五木ひろしの光と影<9>平尾昌晃は三谷謙が一節歌ったのを聞いて「ぶっ飛んじゃった」
1970年11月のある日のことである。この日「全日本歌謡選手権」審査員の平尾昌晃はマネジャーの手違いで2時間も早く収録会場である藤井寺市民会館に到着した。当然、楽屋には誰もいない。今のようにスマートフォンがあるわけでもなければ、土地勘があるわけでもない。暇を持て余しただろうことは想像がつく。仕方なく誰もいない客席に座って、ステージの上で行われている出場者の音合わせを眺めていた。
出場者がバンマスにキー(音階)を伝えてAメロ(歌い出し)だけ歌う。二言三言、確認事項を伝えて「よろしくお願いします」と頭を下げて去っていく。それだけのことだが、みんな人生が懸かっているので思いのほか時間がかかる。その光景を眺めていたのだ。

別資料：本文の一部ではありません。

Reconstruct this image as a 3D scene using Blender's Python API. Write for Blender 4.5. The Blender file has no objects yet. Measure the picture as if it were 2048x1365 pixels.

「みんな、そこそこうまいなあ」と平尾は感心した。それはそうだろう。応募者とはいえ1次予選から勝ち抜いている強者ばかりである。番組人気と比例するように、応募者の数も増加の一途をたどり、番組開始1年後のこの時期は5000人を下らなかった。その合否は番組のディレクターと構成作家が手分けをして判断した。中にはプロ歌手になるより副賞の海外旅行を目当てに参加する素人も多かったし、奇抜な服装で踊ったり、大声をあげるだけの参加者も少なくなかった。であっても一人一人合否を付けるのである。苦行と言うほかない。